◆ **Stated goal**
Reproduce exactly the lines below, from the first one through the line containing "['first','second','third','fourth'][k], 'floor rail')", and omit any pictures.

## BEGIN Data shown

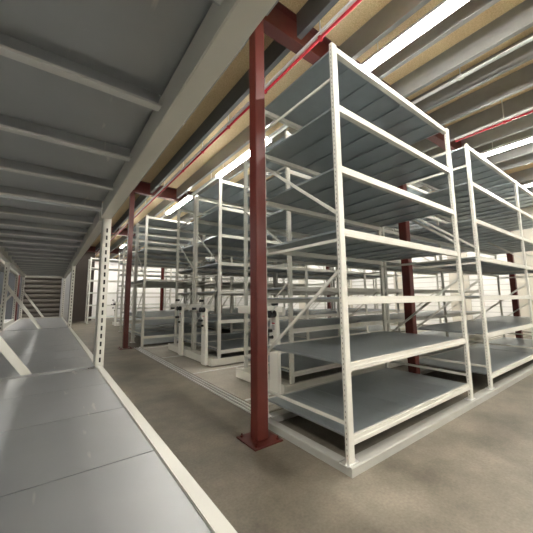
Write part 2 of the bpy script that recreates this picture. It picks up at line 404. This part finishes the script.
# raised pale floor of the rolling racks with its aluminium edge strips
struct('floor_track', MB().box(1.93, 12.6, 2.62, 7.95, 0.0, 0.012).mesh('floor_track', SCREED))
t = thing('edge_strip', 'three parallel aluminium edge strips along the floor in front of the rolling racks', 'floor rail', (0,0,0))
for x in (1.785, 1.835, 1.888):
    put('strip', MB().box(x, x+0.022, 2.49, 7.95, 0.0, 0.016).mesh('strip', ALU, bevel=0.003), t)
for k, y in enumerate((3.05, 4.6, 6.2, 7.7)):
    tag(put('floor_rail', MB().box(1.94, 12.5, y-0.02, y+0.02, 0.0121, 0.018).mesh('floor_rail', ALU), None),
        'steel guide rail let into the pale floor, %s from the near fixed rack' % ['first','second','third','fourth'][k], 'floor rail')

# ------------------------------------------------------------------ rolling racks with crank handles
MLV = [0.285, 0.815, 1.345, 1.875, 2.405, 2.935, 3.465]
def rolling(x0, y0, depth, bays, label, col_y, bar, knob_off, pitch=2.2):
    t = thing('rolling_rack', label, 'mobile shelving', (x0, y0, 0))
    # carriage: painted frame on wheels
    Lc = bays*pitch + PW + 0.30
    c = MB()
    c.box(-0.13, -0.10, -0.02, depth+0.02, 0.035, 0.165)                       # end plate
    c.box(-0.0999, Lc-0.17, -0.02, 0.03, 0.035, 0.150).box(-0.0999, Lc-0.17, depth-0.03, depth+0.02, 0.035, 0.150)
    c.box(Lc-0.1699, Lc-0.14, -0.02, depth+0.02, 0.035, 0.165)
    for i in range(bays+1): c.box(i*pitch-0.03, i*pitch+0.09, 0.0301, depth-0.0301, 0.10, 0.150)
    c.box(-0.0999, -0.0301, 0.0301, depth-0.0301, 0.140, 0.150)
    car = put('carriage', c.mesh('carriage', CREAM_BASE, bevel=0.003), t)
    wh = cached(('wheel',), lambda: MB().tube((0,-0.018,0.0585),(0,0.018,0.0585),0.040,14).mesh('wheel', BLACK))
    for xx in (0.1, bays*pitch - 0.05):
        for yy in (0.09, depth - 0.09): put('wheel', wh, car, (xx, yy, 0))
    rack(t, bays, pitch, depth, MLV, 3.48, z0=0.151, n=7, feet=False, bar=0.022)
    # crank handle stand on the end plate
    cy = col_y - y0
    hc = MB(); hc.prism([(cy-0.085,0.036),(cy+0.085,0.036),(cy+0.085,0.66),(cy+0.060,1.0),(cy+0.030,1.035),(cy-0.030,1.035),(cy-0.060,1.0),(cy-0.085,0.66)], 'x', -0.185, -0.131)
    h = put('handle_column', hc.mesh('handle_column', CREAM_LIT, bevel=0.006), t)
    put('seam_band', MB().box(-0.188, -0.1851, cy-0.087, cy+0.087, 0.635, 0.655).mesh('seam_band', CREAM_BASE), h)
    s = MB(); s.box(-0.1872, -0.1852, cy-0.045, cy+0.045, 0.80, 0.905)
    for k in range(5): s.box(-0.1880, -0.18725, cy-0.035, cy+0.035-0.012*(k%3), 0.812+0.013*k, 0.817+0.013*k, 1)
    s.box(-0.1880, -0.18725, cy-0.040, cy+0.040, 0.882, 0.898, 2)
    put('sticker', s.mesh('sticker', [STICKER, BLACK, PIPE_RED]), h)
    k1 = MB().tube((-0.186,cy+0.01,0.72),(-0.225,cy+0.01,0.72),0.022,12,0,0.017); put('lock_knob', k1.mesh('lock_knob', BLACK, smooth=False), h)
    b0, b1 = bar[0]-y0, bar[1]-y0
    put('cross_bar', MB().box(-0.072, -0.012, b0, b1, 0.975, 1.090).mesh('cross_bar', CREAM_LIT, bevel=0.006), t)
    put('bar_bracket', MB().box(-0.1305, -0.0725, cy-0.05, cy+0.05, 0.98, 1.025).mesh('bar_bracket', CREAM), t)
    # three-armed crank
    cy -= 0.035
    cr = MB(); cr.tube((-0.186,cy,1.005),(-0.275,cy,1.005),0.045,16); 
    crank = put('crank', cr.mesh('crank', BLACK), t)
    for a in (100, 220, 340):
        a = math.radians(a + knob_off); ey, ez = math.cos(a)*0.20, math.sin(a)*0.20
        put('arm', MB().tube((-0.245,cy,1.005),(-0.265,cy+ey,1.005+ez),0.008,8).mesh('arm', ALU, smooth=True), crank)
        put('grip', MB().tube((-0.260,cy+ey,1.005+ez),(-0.335,cy+ey,1.005+ez),0.019,12,0,0.024).mesh('grip', BLACK), crank)
    return t
rolling(2.47, 2.84, 1.09, 3, 'rolling rack with crank handle directly behind the nearest red column', 2.95, (2.905, 3.985), 40)
rolling(2.47, 4.79, 1.12, 3, 'middle rolling rack, its white cross bar and crank left of the nearest red column', 5.00, (4.94, 5.985), 25)
rolling(2.47, 5.97, 1.08, 3, 'leftmost of the three near rolling racks, with crank handle and low carriage', 6.17, (6.10, 7.165), 20)

# ------------------------------------------------------------------ racks beyond
DLV = [0.262, 0.74, 1.73, 2.58, 3.42]
D = thing('shelving_rack', 'far fixed rack just right of the second red column, with deep lower fascias', 'shelving', (1.95, 7.98, 0))
rack(D, 1, 2.12, 1.03, DLV, 3.44, z0=0.0, kick=True)
D3 = thing('shelving_rack', 'far fixed rack back to back with the fascia rack, right of the second red column', 'shelving', (1.95, 9.07, 0))
rack(D3, 1, 2.12, 1.03, DLV, 3.44, z0=0.0)
D4 = thing('shelving_rack', 'far fixed rack back to back with the row behind the rolling racks', 'shelving', (4.55, 9.07, 0))
rack(D4, 2, 2.12, 1.03, DLV, 3.44, z0=0.0)
D2 = thing('shelving_rack', 'far fixed rack continuing the row behind the rolling racks', 'shelving', (4.55, 7.98, 0))
rack(D2, 2, 2.12, 1.03, DLV, 3.44, z0=0.0, kick=True)
rolling(2.62, 14.55, 1.09, 3, 'distant rolling rack with crank handle in front of the bright white wall', 14.75, (14.7, 15.7), 15)
E_ = thing('shelving_rack', 'tall white rack end frame beside the dark brown panel', 'shelving', (1.62, 17.6, 0))
rack(E_, 3, 2.12, 1.03, [0.3,0.95,1.6,2.25,2.9,3.4], 3.44)

for k, y in enumerate((10.25, 11.45)):
    rack(thing('shelving_rack', ['far fixed rack two rows behind the fascia rack','farthest rack of the block right of the second red column'][k], 'shelving', (2.25, y, 0)), 3, 2.12, 1.03, DLV, 3.44, z0=0.0)
# ------------------------------------------------------------------ the left rack the picture is taken from
Lr = thing('shelving_rack', 'long left rack with grey steel deck in the foreground and steel deck overhead', 'shelving', (0.2245, -0.86, 0), PI/2)
rack(Lr, 3, 2.44, 0.62, [0.90], 1.668, z0=0.0, n=8, mat=GALV_WORN, fine=True, sdx=0.008, frames=[('h',0.25),('d',0.52,1.36)], bar=0.03)
for i in range(3):
    x = i*2.44
    put('shelf', shelf_mesh(2.44 - 0.03, 0.62 - 0.064, 8, GALV_WORN, ribw=0.024, ribd=0.046, inset=0.045, rib=RIB), Lr, (x + 0.0, 0.032, 1.672))
    put('beam', beam_mesh(2.44 - PW, 0.09), Lr, (x + PW, 0.003, 1.595))
    b = put('beam', beam_mesh(2.44 - PW, 0.09), Lr, (x + 2.44, 0.62 - 0.003, 1.595)); b.rotation_euler = (0,0,PI)
for z in (0.875, 1.60):
    put('end_rail', MB().box(7.38-0.0, 7.38+0.03-0.0, PD, 0.62-PD, 0, 0.035).mesh('end_rail', CREAM, bevel=0.003), Lr, (-0.03, 0, z))

Ln = thing('shelving_rack', 'rack standing back to back behind the left rack, its crossed brace showing', 'shelving', (-0.45, -0.86, 0), PI/2)
rack(Ln, 3, 2.44, 0.62, [0.90, 1.685], 1.70, z0=0.0, n=8, mat=GALV_WORN, fine=True, frames=[('h',0.25),('d',1.36,0.52)], bar=0.03)
# ------------------------------------------------------------------ world, camera, view
w = bpy.data.worlds.new('world'); S.world = w; w.use_nodes = True
w.node_tree.nodes['Background'].inputs['Color'].default_value = (0.02, 0.02, 0.02, 1)
cam = bpy.data.cameras.new('camera'); co = bpy.data.objects.new('camera', cam); COL.objects.link(co)
f, p, yw, ro, cx, cy = 292.48, 0.1235, 0.6305, -0.0098, 263.79, 262.02
fwd = Vector((math.sin(yw)*math.cos(p), math.cos(yw)*math.cos(p), math.sin(p)))
right = Vector((math.cos(yw), -math.sin(yw), 0)); up = right.cross(fwd)
r2 = right*math.cos(ro) + up*math.sin(ro); u2 = -right*math.sin(ro) + up*math.cos(ro)
co.matrix_world = Matrix(((r2.x,u2.x,-fwd.x,0),(r2.y,u2.y,-fwd.y,0),(r2.z,u2.z,-fwd.z,1.2),(0,0,0,1)))
cam.sensor_width = 36; cam.lens = f/533*36; cam.shift_x = (266.5-cx)/533; cam.shift_y = (cy-266.5)/533
cam.clip_start = 0.02; cam.clip_end = 100
S.camera = co
S.view_settings.view_transform = 'Standard'; S.view_settings.look = 'None'; S.view_settings.gamma = 1
S.view_settings.use_curve_mapping = False; S.view_settings.exposure = 2.2
S.cycles.diffuse_bounces = 6; S.cycles.max_bounces = 10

## END Data shown

◆ **Full response**
Write part 2 of the bpy script that recreates this picture. It picks up at line 404. This part finishes the script.
# raised pale floor of the rolling racks with its aluminium edge strips
struct('floor_track', MB().box(1.93, 12.6, 2.62, 7.95, 0.0, 0.012).mesh('floor_track', SCREED))
t = thing('edge_strip', 'three parallel aluminium edge strips along the floor in front of the rolling racks', 'floor rail', (0,0,0))
for x in (1.785, 1.835, 1.888):
    put('strip', MB().box(x, x+0.022, 2.49, 7.95, 0.0, 0.016).mesh('strip', ALU, bevel=0.003), t)
for k, y in enumerate((3.05, 4.6, 6.2, 7.7)):
    tag(put('floor_rail', MB().box(1.94, 12.5, y-0.02, y+0.02, 0.0121, 0.018).mesh('floor_rail', ALU), None),
        'steel guide rail let into the pale floor, %s from the near fixed rack' % ['first','second','third','fourth'][k], 'floor rail')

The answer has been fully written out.